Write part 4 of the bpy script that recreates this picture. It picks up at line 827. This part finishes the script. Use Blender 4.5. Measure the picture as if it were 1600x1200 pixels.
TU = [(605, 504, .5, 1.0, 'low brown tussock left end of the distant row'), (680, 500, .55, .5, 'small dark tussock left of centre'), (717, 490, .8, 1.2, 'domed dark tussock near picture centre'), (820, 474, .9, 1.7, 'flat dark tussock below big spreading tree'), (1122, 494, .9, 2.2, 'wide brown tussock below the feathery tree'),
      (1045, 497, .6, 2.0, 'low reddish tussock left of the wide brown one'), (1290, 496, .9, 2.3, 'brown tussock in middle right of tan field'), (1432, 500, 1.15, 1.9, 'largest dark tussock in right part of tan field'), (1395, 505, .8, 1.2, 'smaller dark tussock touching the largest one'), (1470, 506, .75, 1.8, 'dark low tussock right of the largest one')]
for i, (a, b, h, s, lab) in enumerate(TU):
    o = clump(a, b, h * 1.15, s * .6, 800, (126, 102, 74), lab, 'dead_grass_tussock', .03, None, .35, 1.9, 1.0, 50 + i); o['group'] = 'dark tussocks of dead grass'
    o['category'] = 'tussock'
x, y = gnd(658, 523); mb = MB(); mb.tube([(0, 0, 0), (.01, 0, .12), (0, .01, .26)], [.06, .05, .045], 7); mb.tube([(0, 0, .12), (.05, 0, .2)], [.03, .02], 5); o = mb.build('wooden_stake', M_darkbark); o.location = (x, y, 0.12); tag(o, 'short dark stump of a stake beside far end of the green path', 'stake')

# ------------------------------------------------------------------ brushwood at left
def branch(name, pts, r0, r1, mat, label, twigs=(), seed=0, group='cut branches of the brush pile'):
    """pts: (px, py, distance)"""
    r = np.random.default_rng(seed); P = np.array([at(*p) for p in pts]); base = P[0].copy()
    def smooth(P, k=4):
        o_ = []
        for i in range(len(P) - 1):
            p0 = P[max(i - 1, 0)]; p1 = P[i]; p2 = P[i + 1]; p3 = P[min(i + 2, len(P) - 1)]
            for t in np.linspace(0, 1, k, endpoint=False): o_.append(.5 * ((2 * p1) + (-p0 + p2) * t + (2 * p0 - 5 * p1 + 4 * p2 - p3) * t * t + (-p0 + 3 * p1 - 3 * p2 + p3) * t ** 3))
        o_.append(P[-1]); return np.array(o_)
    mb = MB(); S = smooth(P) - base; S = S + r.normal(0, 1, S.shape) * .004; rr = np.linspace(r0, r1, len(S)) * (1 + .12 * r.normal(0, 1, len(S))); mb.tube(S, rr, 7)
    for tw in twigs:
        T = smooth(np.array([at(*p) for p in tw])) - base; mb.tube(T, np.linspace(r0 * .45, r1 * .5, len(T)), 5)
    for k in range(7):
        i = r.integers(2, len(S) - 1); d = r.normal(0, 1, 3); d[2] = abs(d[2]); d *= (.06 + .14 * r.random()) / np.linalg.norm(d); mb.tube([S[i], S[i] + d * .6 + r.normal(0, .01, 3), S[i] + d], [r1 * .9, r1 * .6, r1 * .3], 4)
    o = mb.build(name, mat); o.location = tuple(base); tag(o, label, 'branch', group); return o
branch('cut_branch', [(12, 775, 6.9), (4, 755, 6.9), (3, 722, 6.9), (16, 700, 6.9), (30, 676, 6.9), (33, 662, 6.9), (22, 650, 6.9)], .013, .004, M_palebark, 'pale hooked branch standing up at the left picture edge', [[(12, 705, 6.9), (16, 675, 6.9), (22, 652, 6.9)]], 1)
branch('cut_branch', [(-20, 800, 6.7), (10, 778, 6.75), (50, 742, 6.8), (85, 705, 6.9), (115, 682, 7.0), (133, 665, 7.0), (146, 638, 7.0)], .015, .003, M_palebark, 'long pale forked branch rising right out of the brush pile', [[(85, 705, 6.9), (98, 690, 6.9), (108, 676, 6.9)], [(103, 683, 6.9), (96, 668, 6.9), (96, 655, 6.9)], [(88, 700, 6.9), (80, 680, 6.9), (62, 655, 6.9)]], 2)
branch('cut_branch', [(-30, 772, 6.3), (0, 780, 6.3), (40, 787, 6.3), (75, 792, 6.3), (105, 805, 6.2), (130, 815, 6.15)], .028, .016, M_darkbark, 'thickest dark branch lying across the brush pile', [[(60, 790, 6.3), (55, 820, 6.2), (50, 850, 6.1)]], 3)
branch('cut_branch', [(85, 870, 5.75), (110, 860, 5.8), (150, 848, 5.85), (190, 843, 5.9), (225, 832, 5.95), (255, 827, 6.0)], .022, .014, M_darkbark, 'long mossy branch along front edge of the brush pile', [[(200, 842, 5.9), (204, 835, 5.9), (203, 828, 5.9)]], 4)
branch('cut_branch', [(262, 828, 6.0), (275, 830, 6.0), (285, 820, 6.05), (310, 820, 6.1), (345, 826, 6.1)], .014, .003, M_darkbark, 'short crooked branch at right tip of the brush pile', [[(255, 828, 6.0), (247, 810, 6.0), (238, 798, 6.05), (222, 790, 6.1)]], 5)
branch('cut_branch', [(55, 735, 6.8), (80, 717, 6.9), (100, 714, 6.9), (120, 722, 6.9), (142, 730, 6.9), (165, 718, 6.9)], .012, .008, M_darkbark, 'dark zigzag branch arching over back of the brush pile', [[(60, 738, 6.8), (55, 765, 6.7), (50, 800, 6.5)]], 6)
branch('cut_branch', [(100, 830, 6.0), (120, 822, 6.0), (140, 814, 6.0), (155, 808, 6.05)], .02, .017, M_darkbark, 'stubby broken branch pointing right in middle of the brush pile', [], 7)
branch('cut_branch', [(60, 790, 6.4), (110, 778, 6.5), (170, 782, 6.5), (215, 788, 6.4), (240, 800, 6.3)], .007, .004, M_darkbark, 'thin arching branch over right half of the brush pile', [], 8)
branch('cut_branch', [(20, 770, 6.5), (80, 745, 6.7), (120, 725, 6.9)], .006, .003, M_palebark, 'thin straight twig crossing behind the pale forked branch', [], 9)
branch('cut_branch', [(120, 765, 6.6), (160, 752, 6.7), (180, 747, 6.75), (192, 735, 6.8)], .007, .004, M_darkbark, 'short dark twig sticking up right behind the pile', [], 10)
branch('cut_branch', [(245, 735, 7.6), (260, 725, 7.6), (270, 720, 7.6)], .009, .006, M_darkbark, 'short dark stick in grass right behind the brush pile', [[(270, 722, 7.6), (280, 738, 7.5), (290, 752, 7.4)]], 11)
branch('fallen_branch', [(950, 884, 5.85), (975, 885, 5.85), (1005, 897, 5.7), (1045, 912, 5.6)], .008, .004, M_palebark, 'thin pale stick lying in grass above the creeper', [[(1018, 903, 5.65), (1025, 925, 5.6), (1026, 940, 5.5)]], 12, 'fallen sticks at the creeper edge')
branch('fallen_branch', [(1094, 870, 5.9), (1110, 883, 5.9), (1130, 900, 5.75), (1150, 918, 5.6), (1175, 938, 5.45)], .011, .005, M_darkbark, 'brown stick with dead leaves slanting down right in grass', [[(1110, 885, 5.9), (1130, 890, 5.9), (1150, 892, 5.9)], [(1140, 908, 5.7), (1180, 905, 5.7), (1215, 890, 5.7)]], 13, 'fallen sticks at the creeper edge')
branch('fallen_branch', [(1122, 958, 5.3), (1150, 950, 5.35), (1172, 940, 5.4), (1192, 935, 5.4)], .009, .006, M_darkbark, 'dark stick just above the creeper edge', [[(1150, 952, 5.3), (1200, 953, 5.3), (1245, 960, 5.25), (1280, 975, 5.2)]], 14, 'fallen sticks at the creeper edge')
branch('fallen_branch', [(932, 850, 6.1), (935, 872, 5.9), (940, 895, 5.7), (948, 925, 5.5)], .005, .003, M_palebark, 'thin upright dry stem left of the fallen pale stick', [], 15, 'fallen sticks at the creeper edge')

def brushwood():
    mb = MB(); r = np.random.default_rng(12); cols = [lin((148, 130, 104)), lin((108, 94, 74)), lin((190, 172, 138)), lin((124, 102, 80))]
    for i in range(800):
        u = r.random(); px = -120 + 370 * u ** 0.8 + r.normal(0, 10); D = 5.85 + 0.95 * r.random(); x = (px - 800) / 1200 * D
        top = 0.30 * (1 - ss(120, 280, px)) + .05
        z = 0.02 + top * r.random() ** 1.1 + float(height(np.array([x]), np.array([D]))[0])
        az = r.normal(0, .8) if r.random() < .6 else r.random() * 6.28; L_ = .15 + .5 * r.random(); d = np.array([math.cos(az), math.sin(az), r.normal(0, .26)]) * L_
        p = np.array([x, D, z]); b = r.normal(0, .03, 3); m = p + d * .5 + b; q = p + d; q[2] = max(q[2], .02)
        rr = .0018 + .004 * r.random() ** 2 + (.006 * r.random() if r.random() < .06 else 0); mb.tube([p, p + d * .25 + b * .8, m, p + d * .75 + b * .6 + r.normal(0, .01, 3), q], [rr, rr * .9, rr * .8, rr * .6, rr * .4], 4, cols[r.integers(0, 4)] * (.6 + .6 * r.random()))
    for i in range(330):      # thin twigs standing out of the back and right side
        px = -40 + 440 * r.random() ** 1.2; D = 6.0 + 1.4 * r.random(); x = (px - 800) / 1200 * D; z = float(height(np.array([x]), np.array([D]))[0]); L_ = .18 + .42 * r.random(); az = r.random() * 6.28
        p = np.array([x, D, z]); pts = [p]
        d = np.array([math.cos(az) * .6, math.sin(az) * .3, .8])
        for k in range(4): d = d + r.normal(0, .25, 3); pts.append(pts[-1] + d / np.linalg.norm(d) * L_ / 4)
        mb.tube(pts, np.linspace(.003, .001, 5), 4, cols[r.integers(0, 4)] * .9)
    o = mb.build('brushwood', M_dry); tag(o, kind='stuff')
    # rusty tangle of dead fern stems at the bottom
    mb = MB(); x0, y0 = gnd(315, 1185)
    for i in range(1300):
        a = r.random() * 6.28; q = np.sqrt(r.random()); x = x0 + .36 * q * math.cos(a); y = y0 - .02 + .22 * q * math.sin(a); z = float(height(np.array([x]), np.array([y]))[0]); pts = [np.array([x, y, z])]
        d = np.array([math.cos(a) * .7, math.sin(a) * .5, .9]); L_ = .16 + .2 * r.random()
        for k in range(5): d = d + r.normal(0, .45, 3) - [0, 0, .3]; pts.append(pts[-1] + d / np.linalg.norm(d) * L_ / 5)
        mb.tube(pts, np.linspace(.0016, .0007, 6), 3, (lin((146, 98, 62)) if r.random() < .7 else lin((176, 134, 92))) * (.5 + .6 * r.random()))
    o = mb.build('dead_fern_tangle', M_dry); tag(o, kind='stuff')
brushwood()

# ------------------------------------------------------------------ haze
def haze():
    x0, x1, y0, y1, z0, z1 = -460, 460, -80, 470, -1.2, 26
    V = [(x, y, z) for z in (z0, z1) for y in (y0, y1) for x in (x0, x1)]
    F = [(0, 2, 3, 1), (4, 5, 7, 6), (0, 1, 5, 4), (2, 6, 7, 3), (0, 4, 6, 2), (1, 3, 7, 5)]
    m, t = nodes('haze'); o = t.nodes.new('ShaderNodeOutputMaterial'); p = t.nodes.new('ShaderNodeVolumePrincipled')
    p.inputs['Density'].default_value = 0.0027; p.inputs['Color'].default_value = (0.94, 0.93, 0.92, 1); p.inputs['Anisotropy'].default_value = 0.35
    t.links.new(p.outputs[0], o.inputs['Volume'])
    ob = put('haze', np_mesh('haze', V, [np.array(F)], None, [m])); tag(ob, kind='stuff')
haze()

Aim
Quote the data above verbatim from its first line to the line that includes "x, y = gnd(658, 523);", with both boundary lines retained.

Exercise response
Write part 4 of the bpy script that recreates this picture. It picks up at line 827. This part finishes the script. Use Blender 4.5. Measure the picture as if it were 1600x1200 pixels.
TU = [(605, 504, .5, 1.0, 'low brown tussock left end of the distant row'), (680, 500, .55, .5, 'small dark tussock left of centre'), (717, 490, .8, 1.2, 'domed dark tussock near picture centre'), (820, 474, .9, 1.7, 'flat dark tussock below big spreading tree'), (1122, 494, .9, 2.2, 'wide brown tussock below the feathery tree'),
      (1045, 497, .6, 2.0, 'low reddish tussock left of the wide brown one'), (1290, 496, .9, 2.3, 'brown tussock in middle right of tan field'), (1432, 500, 1.15, 1.9, 'largest dark tussock in right part of tan field'), (1395, 505, .8, 1.2, 'smaller dark tussock touching the largest one'), (1470, 506, .75, 1.8, 'dark low tussock right of the largest one')]
for i, (a, b, h, s, lab) in enumerate(TU):
    o = clump(a, b, h * 1.15, s * .6, 800, (126, 102, 74), lab, 'dead_grass_tussock', .03, None, .35, 1.9, 1.0, 50 + i); o['group'] = 'dark tussocks of dead grass'
    o['category'] = 'tussock'
x, y = gnd(658, 523); mb = MB(); mb.tube([(0, 0, 0), (.01, 0, .12), (0, .01, .26)], [.06, .05, .045], 7); mb.tube([(0, 0, .12), (.05, 0, .2)], [.03, .02], 5); o = mb.build('wooden_stake', M_darkbark); o.location = (x, y, 0.12); tag(o, 'short dark stump of a stake beside far end of the green path', 'stake')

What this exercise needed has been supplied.